Professor’s new book examines images of Jesus
St. Olaf College Professor of Religion Charles Wilson lays out new guidelines for theologians and Jesus researchers alike in his latest book, Inventing Christic Jesuses: Rules and Warrants for Theology.
The book, published by Cascade Books, examines the existing pool of Jesus research to reveal how contemporary Jesus historians have transformed Jesus’ image. Wilson looks at images of Jesus in the Third Quest for the historical Jesus and uncovers our natural tendency to invest personal values, interest, and age in the constructed figure of Jesus.
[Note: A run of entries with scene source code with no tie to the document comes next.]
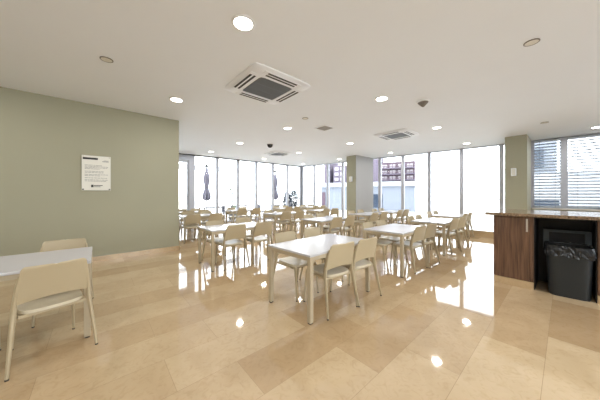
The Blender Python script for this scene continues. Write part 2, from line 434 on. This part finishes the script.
for k in range(3):
    d = MB().box(0, .005+.61*k, .115, .02, .605+.61*k, 1.055).build('door', M['walnut'], cb2, bevel=.002)
    MB().box(-.03, .058+.61*k, .84, -.018, .078+.61*k, 1.03).box(-.018, .06+.61*k, .855, 0, .076+.61*k, .87).box(-.018, .06+.61*k, 1.0, 0, .076+.61*k, 1.015).build('handle', M['steel'], d)
MB().box(.004, 0, 0, .03, 1.83, .108).build('plinth', M['marble'], cb2)
rc = MB().box(fu+.62, -.27, 0, fu+.64, .3, 1.06).box(fu+.04, -.268, 0, fu+.62, -.258, 1.06).box(fu+.04, .288, 0, fu+.62, .298, 1.06).box(fu+.04, -.258, 1.045, fu+.62, .288, 1.058).build('recess_panel', M['black_panel'])
tag(rc, 'black lined recess under the counter behind the waste bin', 'panel')
wt = MB().box(fu-.05, -2.2, 1.061, fu+1.3, .85, 1.105).build('worktop', M['granite'], bevel=.004)
tag(wt, 'long brown granite worktop on the walnut counter', 'worktop')

bn = thing('waste_bin', 'black plastic waste bin with a bin liner in the counter recess', 'bin', (fu+.185, -.028, 0), math.radians(4))
def ringpts(hw, hd, z, n=40, p=6):
    r = []
    for k in range(n):
        a = 2*PI*k/n; c, s_ = math.cos(a), math.sin(a); q = (abs(c)**p+abs(s_)**p)**(1/p)
        r.append((hd*c/q, hw*s_/q, z))
    return r
def loft(rings, cap0=True, cap1=False):
    n = len(rings[0]); mb = MB(); vs_ = [v for r in rings for v in r]; fs = []
    for i in range(len(rings)-1):
        for k in range(n): a, b = i*n+k, i*n+(k+1) % n; fs.append((a, b, b+n, a+n))
    if cap0: fs.append(tuple(range(n))[::-1])
    if cap1: fs.append(tuple((len(rings)-1)*n+k for k in range(n)))
    return mb.add(vs_, fs)
loft([ringpts(.185, .185, 0), ringpts(.19, .19, .02), ringpts(.212, .215, .64), ringpts(.22, .222, .645), ringpts(.22, .222, .67), ringpts(.205, .207, .67), ringpts(.178, .18, .03)], True, True).build('body', M['bin'], bn, smooth=True)
rg = random.Random(5)
def crum(hw, hd, z, amp):
    out = []
    for x, y, zz in ringpts(hw, hd, z, 72, 7):
        k = rg.uniform(-1, 1); L_ = math.hypot(x, y)
        out.append((x+x/L_*amp*k, y+y/L_*amp*k*.6, zz+rg.uniform(-1, 1)*amp*1.3))
    return out
loft([crum(.196, .2, .45, .003), crum(.2, .205, .64, .002), crum(.203, .212, .684, .004), crum(.224, .229, .69, .004), crum(.229, .233, .66, .004), crum(.231, .237, .62, .007), crum(.232, .241, .585, .009), crum(.231, .240, .555, .013)], False, False).build('bin_liner', M['bag'], bn)
ld = MB().box(.235, -.235, .56, .26, -.175, .86).box(.235, .175, .56, .26, .235, .86).box(.235, -.175, .825, .26, .175, .86).box(.235, -.175, .56, .26, .175, .6).box(.258, -.2, .58, .262, .2, .85).build('raised_lid', M['bin_grey'], bn, bevel=.004)
MB().box(.245, -.173, .602, .257, .173, .823).build('lid_opening', M['black_panel'], ld)

# ---------------------------------------------------------------- notice board on the green wall
nb = thing('notice_board', 'white notice board with black heading and small print on the green wall', 'sign', (-.02, 6.41, 1.83))
MB().box(-.225, -.03, -.355, .225, -.018, .355).build('board', M['paper'], nb, bevel=.003)
for x in (-.205, .205):
    for z in (-.335, .335):
        MB().box(x-.012, -.036, z-.012, x+.012, 0, z+.012).build('standoff', M['ink'] if z < 0 else M['steel'], nb)
MB().box(-.21, -.0325, .275, .02, -.0301, .315).build('heading_bar', M['ink'], nb)
mb = MB(); rg = random.Random(2)
for i, (z, full) in enumerate([(.16, .75), (.135, .92), (.11, .95), (.085, .6), (.035, .75), (.01, .8), (-.03, .95), (-.055, .6), (-.10, .9), (-.14, .97), (-.165, .85)]):
    x = -.18; 
    while x < -.18+.36*full:
        w = rg.uniform(.015, .05); mb.box(x, -.0318, z-.004, min(x+w, .185), -.0301, z+.004); x += w+.009
mb.build('small_print', M['ink_grey'], nb)
MB().box(.09, -.0318, .24, .19, -.0301, .252).box(.11, -.0318, .262, .19, -.0301, .27).build('reference_line', M['ink_grey'], nb)
MB().box(-.085, -.032, -.292, -.05, -.0301, -.24).box(-.045, -.032, -.262, .095, -.0301, -.248).box(-.045, -.032, -.285, .06, -.0301, -.275).build('emblem', M['ink'], nb)

# wall speakers on the piers
for loc, lab in (((9.94, 1.07, 2.1), 'small white wall speaker on the near olive pier'), ((9.11, 6.7, 2.13), 'small white wall speaker on the far olive pier')):
    t = thing('wall_speaker', lab, 'speaker', loc, 0, 'small speakers on the piers')
    MB().box(-.1, -.06, -.12, .0, .06, .12).build('case', M['plastic_white'], t, bevel=.012)
    MB().box(-.104, -.045, -.1, -.0985, .045, .1).build('mesh_cover', M['paper'], t)
    MB().box(-.001, -.02, -.03, .0099, .02, .03).build('bracket', M['detector'], t)

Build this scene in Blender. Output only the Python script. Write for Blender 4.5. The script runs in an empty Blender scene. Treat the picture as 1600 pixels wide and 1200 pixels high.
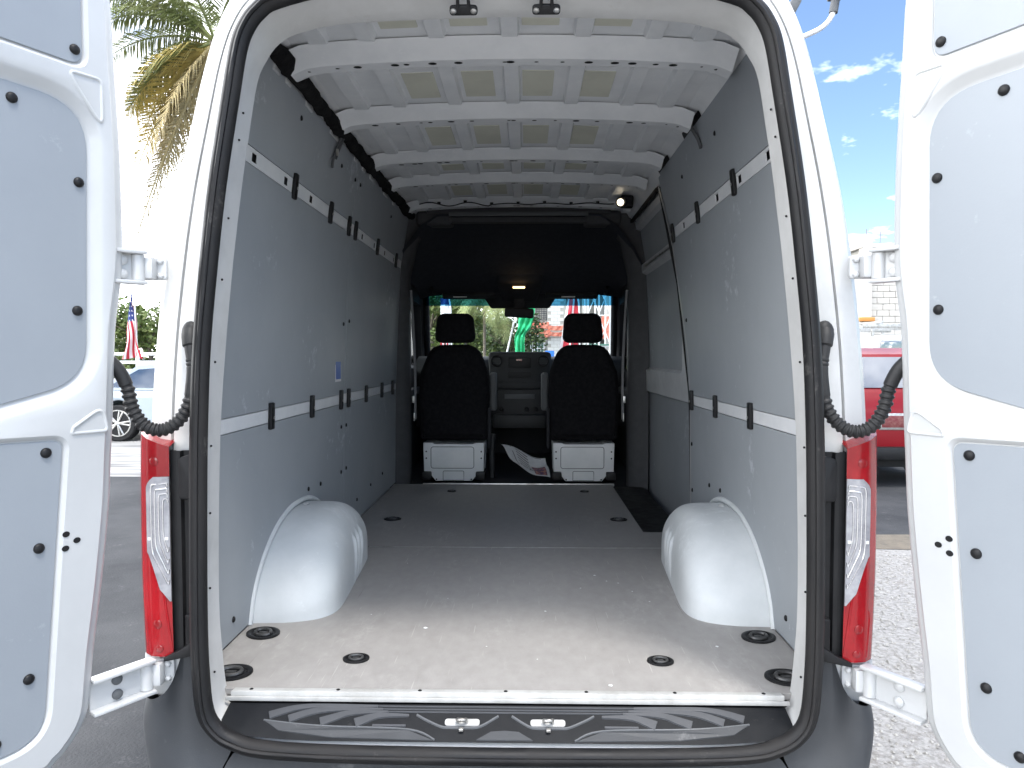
import bpy, bmesh, math, random
from mathutils import Vector, Matrix
from mathutils.geometry import tessellate_polygon
random.seed(7)
R = math.radians
sc = bpy.context.scene
# ------------------------------------------------------------------ camera
CAM = Vector((0.055, -1.91, 0.92)); FPX = 1109.0
PITCH = math.atan(44 / FPX); YAW = math.atan(22 / FPX)
cd = bpy.data.cameras.new('camera'); cam = bpy.data.objects.new('camera', cd)
sc.collection.objects.link(cam); sc.camera = cam
cam.location = CAM; cam.rotation_euler = (math.pi / 2 - PITCH, 0, YAW)
cd.sensor_width = 36; cd.lens = FPX / 1600 * 36; cd.clip_start = 0.05; cd.clip_end = 2000
# ------------------------------------------------------------------ light
SUN_EL, SUN_AZ = R(67), R(150)            # azimuth clockwise from +Y (van's nose)
sd = Vector((math.sin(SUN_AZ) * math.cos(SUN_EL), math.cos(SUN_AZ) * math.cos(SUN_EL), math.sin(SUN_EL)))
w = bpy.data.worlds.new('World'); sc.world = w; w.use_nodes = True
nt = w.node_tree; nt.nodes.clear()
def N(t, **k):
    n = nt.nodes.new(t)
    for a, b in k.items(): setattr(n, a, b)
    return n
sky = N('ShaderNodeTexSky', sky_type='NISHITA', sun_disc=False, sun_elevation=SUN_EL, sun_rotation=SUN_AZ,
        air_density=1.0, dust_density=0.0, ozone_density=2.2, altitude=1000)
tc = N('ShaderNodeTexCoord'); sep = N('ShaderNodeSeparateXYZ'); nt.links.new(tc.outputs['Generated'], sep.inputs[0])
az = N('ShaderNodeMath', operation='ADD'); az.inputs[1].default_value = 0.22; nt.links.new(sep.outputs[2], az.inputs[0])
mx = N('ShaderNodeMath', operation='MAXIMUM'); mx.inputs[1].default_value = 0.08; nt.links.new(az.outputs[0], mx.inputs[0])
dx = N('ShaderNodeMath', operation='DIVIDE'); nt.links.new(sep.outputs[0], dx.inputs[0]); nt.links.new(mx.outputs[0], dx.inputs[1])
dy = N('ShaderNodeMath', operation='DIVIDE'); nt.links.new(sep.outputs[1], dy.inputs[0]); nt.links.new(mx.outputs[0], dy.inputs[1])
cmb = N('ShaderNodeCombineXYZ'); nt.links.new(dx.outputs[0], cmb.inputs[0]); nt.links.new(dy.outputs[0], cmb.inputs[1])
cmb.inputs[2].default_value = 10.5
cn = N('ShaderNodeTexNoise'); cn.inputs['Scale'].default_value = 1.15; cn.inputs['Detail'].default_value = 7; cn.inputs['Roughness'].default_value = 0.6
nt.links.new(cmb.outputs[0], cn.inputs['Vector'])
big = N('ShaderNodeMath', operation='MULTIPLY_ADD'); big.inputs[1].default_value = -0.12; nt.links.new(sep.outputs[0], big.inputs[0]); nt.links.new(cn.outputs['Fac'], big.inputs[2])
ramp = N('ShaderNodeMapRange'); ramp.inputs['From Min'].default_value = 0.45; ramp.inputs['From Max'].default_value = 0.68
nt.links.new(big.outputs[0], ramp.inputs['Value'])
mixc = N('ShaderNodeMixRGB'); mixc.inputs[2].default_value = (35, 35, 35, 1)
nt.links.new(ramp.outputs[0], mixc.inputs[0]); nt.links.new(sky.outputs[0], mixc.inputs[1])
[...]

“I’ve taken up that tendency as a kind of motto and tried to make theological sense of the retrojection of value onto the historical Jesus,” he says. “The figure of Jesus is the way in which some people produce a self and maybe a culture. They are in dialogue with themselves by way of a Jesus. I propose rules so that the retrojection may be done well, done better and non-manipulatively.”
Wilson goes on to discuss the role of popular values in supposedly objective historical work. Specifically, he highlights the danger self-portraiture poses to historical Jesus research.
“Suddenly we have our values confirmed to us. We have them valorized to us. We are staring into the water and seeing ourselves, and we name it Jesus,” and if we let this kind of imagination go, anything goes, he warns.
A guided display of rules and warrants, the book, the first volume, “Method,” of two, gives scholars a coherent methodology to use in their research: one that helps to create historically responsible Jesuses and that opens christology to historical work on Jesus.
Wilson is also the author of Feuerbach and the Search for Otherness.